■ Exercise instructions ■
Reproduce exactly, and only, the lines of the material below running from the line bearing "Reconstruct this image" through the line bearing "SC.cycles.use_denoising = True". Leave any pictures out.

■ Material for this exercise ■
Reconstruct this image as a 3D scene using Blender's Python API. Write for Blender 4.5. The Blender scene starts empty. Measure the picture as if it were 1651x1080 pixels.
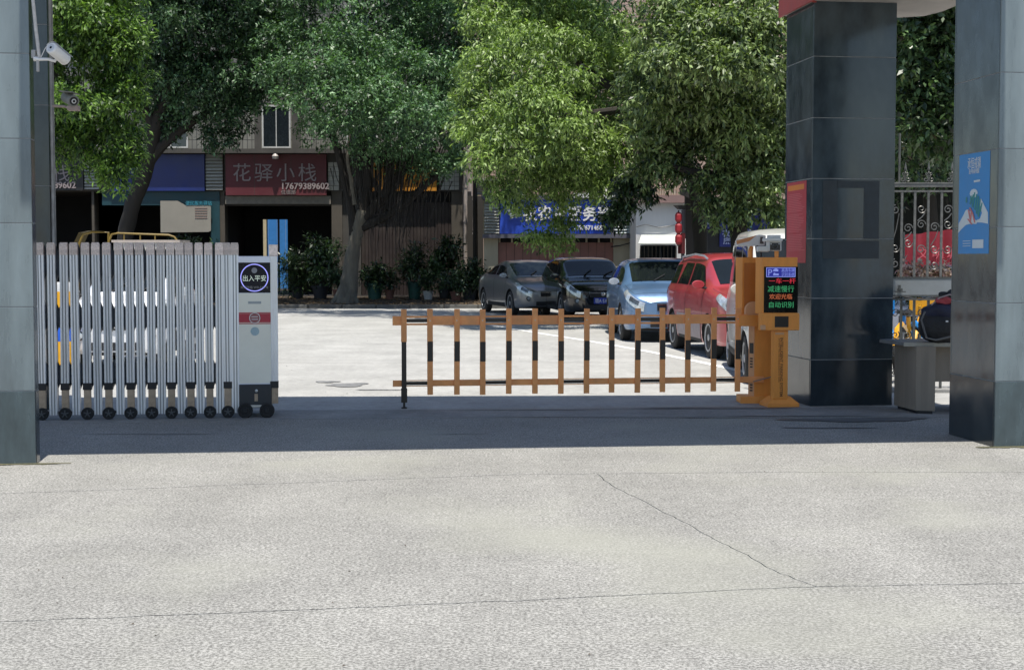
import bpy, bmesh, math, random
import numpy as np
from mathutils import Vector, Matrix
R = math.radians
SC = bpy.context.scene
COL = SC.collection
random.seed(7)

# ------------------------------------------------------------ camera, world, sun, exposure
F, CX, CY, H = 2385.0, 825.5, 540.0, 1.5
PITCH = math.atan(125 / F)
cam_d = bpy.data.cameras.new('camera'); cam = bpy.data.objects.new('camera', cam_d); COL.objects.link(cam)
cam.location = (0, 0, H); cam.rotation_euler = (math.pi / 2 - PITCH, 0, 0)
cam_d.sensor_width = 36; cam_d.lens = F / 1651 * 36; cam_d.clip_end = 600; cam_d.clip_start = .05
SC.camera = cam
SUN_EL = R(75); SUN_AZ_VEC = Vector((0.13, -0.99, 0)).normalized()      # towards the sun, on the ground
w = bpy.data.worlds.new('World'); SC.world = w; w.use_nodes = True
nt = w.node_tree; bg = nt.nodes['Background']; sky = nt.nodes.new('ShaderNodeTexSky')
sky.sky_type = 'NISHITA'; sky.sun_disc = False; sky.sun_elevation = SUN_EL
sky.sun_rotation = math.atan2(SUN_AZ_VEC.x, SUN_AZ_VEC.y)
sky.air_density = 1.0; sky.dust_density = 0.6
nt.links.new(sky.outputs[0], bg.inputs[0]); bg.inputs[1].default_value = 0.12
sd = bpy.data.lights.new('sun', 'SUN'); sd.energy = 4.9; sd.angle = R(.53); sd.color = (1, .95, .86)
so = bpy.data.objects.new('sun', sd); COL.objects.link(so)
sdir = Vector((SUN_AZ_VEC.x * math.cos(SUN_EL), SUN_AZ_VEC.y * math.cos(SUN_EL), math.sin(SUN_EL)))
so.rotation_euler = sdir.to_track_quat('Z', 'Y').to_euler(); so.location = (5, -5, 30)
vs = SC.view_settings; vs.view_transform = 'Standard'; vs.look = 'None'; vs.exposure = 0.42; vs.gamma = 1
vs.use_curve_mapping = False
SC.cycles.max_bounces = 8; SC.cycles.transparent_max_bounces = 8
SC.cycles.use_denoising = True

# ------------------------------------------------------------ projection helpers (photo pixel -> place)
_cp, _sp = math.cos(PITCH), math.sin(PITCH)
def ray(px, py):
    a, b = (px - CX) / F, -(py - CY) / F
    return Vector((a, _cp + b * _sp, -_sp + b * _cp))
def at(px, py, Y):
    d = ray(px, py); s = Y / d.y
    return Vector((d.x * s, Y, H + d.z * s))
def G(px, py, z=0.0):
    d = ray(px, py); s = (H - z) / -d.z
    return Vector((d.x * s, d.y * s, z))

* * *

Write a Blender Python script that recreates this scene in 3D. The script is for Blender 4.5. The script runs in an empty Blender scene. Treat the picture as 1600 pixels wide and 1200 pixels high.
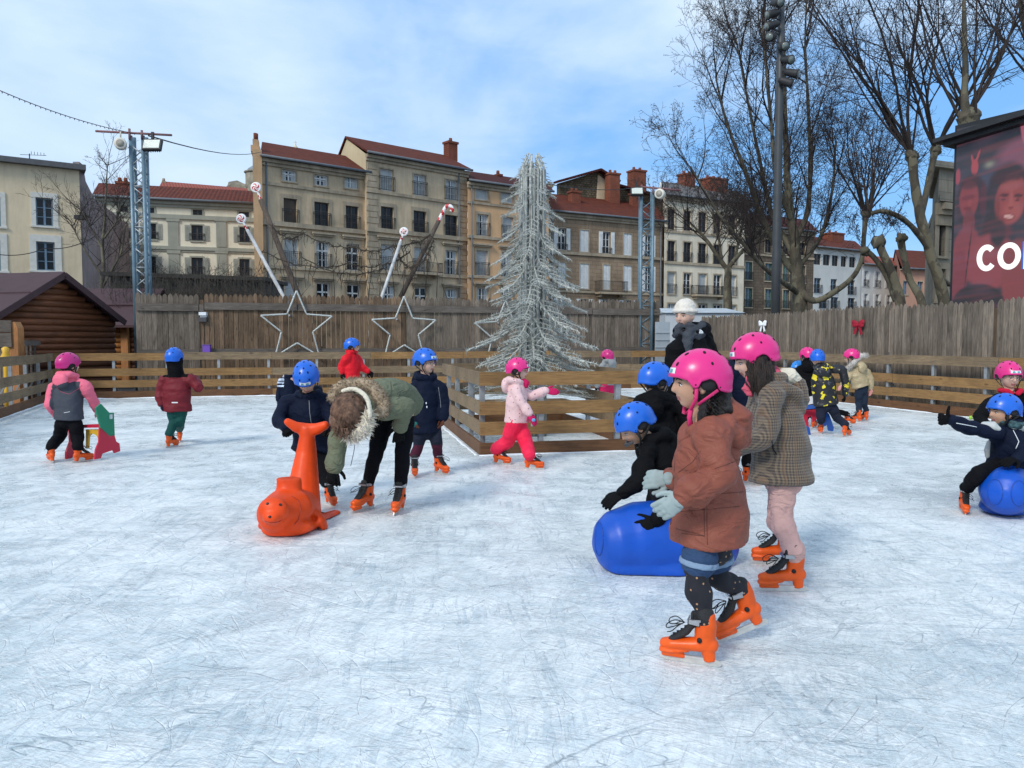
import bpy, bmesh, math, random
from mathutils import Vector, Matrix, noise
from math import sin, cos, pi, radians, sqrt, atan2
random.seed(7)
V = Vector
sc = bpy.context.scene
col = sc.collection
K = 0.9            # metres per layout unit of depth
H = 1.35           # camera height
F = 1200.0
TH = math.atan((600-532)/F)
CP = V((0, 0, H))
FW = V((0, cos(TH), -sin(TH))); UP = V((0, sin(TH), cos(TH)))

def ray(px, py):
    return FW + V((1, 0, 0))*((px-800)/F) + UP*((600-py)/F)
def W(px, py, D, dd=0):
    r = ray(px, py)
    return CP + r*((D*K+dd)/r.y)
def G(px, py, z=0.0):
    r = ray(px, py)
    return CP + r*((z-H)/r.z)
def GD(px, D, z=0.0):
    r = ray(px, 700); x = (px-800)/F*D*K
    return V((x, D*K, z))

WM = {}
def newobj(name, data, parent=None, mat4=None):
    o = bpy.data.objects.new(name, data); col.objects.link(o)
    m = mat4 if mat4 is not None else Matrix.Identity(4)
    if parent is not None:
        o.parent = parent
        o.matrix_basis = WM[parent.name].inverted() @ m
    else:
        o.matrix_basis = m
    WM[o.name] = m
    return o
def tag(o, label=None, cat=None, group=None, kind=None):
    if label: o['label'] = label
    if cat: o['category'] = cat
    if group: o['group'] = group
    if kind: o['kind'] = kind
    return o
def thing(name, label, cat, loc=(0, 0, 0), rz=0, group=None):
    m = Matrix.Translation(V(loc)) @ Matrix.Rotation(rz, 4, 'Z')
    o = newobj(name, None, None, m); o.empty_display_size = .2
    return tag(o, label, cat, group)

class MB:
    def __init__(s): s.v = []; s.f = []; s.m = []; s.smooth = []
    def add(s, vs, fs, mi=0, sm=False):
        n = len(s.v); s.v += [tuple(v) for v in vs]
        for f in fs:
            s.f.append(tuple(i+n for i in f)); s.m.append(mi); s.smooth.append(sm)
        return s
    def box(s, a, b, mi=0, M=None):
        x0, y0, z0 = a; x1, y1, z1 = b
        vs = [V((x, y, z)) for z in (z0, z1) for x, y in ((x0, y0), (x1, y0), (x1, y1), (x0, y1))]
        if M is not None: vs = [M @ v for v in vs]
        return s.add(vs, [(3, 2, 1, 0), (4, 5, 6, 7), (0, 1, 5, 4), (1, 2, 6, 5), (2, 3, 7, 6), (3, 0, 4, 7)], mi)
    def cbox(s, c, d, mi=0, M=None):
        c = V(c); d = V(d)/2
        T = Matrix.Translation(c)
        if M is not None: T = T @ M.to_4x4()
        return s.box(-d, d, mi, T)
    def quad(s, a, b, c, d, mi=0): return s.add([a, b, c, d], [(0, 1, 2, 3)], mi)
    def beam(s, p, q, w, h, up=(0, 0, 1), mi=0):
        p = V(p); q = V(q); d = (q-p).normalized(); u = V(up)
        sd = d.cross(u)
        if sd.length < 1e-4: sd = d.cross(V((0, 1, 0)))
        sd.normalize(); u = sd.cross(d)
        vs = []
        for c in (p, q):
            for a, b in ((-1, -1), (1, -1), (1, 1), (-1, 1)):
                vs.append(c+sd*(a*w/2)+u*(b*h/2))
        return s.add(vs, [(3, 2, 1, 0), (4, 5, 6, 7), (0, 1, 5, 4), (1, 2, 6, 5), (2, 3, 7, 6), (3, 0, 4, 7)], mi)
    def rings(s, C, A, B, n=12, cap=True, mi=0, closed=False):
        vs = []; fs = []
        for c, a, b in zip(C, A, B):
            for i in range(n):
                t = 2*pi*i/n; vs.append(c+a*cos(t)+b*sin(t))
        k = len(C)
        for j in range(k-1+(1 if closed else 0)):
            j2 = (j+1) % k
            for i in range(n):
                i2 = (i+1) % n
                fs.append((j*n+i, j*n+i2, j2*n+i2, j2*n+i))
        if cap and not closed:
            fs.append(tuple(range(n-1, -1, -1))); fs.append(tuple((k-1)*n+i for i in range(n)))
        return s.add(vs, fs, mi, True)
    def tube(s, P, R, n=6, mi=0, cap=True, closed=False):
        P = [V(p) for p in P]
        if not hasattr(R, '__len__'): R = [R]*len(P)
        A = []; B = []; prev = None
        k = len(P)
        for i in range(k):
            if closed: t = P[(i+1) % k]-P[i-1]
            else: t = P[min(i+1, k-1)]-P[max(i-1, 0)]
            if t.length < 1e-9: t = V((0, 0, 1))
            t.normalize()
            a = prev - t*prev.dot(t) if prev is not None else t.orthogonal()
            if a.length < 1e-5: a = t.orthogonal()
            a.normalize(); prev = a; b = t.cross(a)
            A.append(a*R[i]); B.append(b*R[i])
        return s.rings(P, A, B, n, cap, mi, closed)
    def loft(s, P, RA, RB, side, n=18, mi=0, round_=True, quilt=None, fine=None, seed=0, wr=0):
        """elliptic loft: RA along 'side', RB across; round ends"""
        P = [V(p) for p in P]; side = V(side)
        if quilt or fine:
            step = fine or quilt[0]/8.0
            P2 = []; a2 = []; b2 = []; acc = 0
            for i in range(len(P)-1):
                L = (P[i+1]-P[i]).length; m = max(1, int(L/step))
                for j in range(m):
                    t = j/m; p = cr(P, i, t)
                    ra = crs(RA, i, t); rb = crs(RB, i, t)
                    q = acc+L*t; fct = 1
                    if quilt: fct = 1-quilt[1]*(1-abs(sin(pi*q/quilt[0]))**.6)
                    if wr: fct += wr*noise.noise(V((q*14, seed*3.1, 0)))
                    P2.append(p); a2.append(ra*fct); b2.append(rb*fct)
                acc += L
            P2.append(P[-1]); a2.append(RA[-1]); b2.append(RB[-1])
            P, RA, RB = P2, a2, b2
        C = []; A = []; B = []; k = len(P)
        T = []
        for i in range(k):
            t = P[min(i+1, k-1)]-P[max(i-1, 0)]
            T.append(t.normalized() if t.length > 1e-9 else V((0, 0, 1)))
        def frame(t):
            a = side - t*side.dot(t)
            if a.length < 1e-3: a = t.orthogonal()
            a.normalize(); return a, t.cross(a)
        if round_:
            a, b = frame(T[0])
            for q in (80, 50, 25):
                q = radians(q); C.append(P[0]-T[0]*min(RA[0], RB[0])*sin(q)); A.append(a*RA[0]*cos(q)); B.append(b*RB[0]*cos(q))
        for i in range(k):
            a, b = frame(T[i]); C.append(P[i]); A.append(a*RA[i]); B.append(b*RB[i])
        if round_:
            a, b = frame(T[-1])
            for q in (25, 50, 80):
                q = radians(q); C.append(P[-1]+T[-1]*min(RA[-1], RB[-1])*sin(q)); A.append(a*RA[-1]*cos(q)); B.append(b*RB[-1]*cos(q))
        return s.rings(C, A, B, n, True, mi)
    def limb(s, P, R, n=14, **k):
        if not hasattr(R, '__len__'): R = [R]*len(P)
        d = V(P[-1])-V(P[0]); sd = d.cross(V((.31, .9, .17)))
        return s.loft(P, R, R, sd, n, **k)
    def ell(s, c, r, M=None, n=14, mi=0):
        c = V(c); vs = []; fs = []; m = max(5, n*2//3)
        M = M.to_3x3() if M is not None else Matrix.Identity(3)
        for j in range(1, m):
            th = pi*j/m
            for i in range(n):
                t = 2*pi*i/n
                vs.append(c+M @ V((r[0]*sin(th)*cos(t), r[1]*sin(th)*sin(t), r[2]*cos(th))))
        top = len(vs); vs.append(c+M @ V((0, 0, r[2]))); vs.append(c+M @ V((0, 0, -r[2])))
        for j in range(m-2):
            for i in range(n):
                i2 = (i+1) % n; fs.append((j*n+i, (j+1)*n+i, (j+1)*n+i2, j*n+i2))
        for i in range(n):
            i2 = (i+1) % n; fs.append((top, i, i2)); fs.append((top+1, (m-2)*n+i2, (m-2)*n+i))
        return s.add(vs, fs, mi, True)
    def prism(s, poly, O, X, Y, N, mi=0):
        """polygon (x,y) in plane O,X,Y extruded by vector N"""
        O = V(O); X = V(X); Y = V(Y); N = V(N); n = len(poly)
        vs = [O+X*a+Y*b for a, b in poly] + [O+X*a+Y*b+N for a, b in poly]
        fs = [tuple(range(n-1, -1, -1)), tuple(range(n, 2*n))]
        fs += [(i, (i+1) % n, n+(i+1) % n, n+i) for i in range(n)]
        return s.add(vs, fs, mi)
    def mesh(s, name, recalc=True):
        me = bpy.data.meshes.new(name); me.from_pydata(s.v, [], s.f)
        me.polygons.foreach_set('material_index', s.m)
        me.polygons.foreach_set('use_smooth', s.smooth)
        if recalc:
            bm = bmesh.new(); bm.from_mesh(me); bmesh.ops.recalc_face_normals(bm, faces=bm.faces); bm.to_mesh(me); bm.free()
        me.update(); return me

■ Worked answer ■
Reconstruct this image as a 3D scene using Blender's Python API. Write for Blender 4.5. The Blender scene starts empty. Measure the picture as if it were 1651x1080 pixels.
import bpy, bmesh, math, random
import numpy as np
from mathutils import Vector, Matrix
R = math.radians
SC = bpy.context.scene
COL = SC.collection
random.seed(7)

# ------------------------------------------------------------ camera, world, sun, exposure
F, CX, CY, H = 2385.0, 825.5, 540.0, 1.5
PITCH = math.atan(125 / F)
cam_d = bpy.data.cameras.new('camera'); cam = bpy.data.objects.new('camera', cam_d); COL.objects.link(cam)
cam.location = (0, 0, H); cam.rotation_euler = (math.pi / 2 - PITCH, 0, 0)
cam_d.sensor_width = 36; cam_d.lens = F / 1651 * 36; cam_d.clip_end = 600; cam_d.clip_start = .05
SC.camera = cam
SUN_EL = R(75); SUN_AZ_VEC = Vector((0.13, -0.99, 0)).normalized()      # towards the sun, on the ground
w = bpy.data.worlds.new('World'); SC.world = w; w.use_nodes = True
nt = w.node_tree; bg = nt.nodes['Background']; sky = nt.nodes.new('ShaderNodeTexSky')
sky.sky_type = 'NISHITA'; sky.sun_disc = False; sky.sun_elevation = SUN_EL
sky.sun_rotation = math.atan2(SUN_AZ_VEC.x, SUN_AZ_VEC.y)
sky.air_density = 1.0; sky.dust_density = 0.6
nt.links.new(sky.outputs[0], bg.inputs[0]); bg.inputs[1].default_value = 0.12
sd = bpy.data.lights.new('sun', 'SUN'); sd.energy = 4.9; sd.angle = R(.53); sd.color = (1, .95, .86)
so = bpy.data.objects.new('sun', sd); COL.objects.link(so)
sdir = Vector((SUN_AZ_VEC.x * math.cos(SUN_EL), SUN_AZ_VEC.y * math.cos(SUN_EL), math.sin(SUN_EL)))
so.rotation_euler = sdir.to_track_quat('Z', 'Y').to_euler(); so.location = (5, -5, 30)
vs = SC.view_settings; vs.view_transform = 'Standard'; vs.look = 'None'; vs.exposure = 0.42; vs.gamma = 1
vs.use_curve_mapping = False
SC.cycles.max_bounces = 8; SC.cycles.transparent_max_bounces = 8
SC.cycles.use_denoising = True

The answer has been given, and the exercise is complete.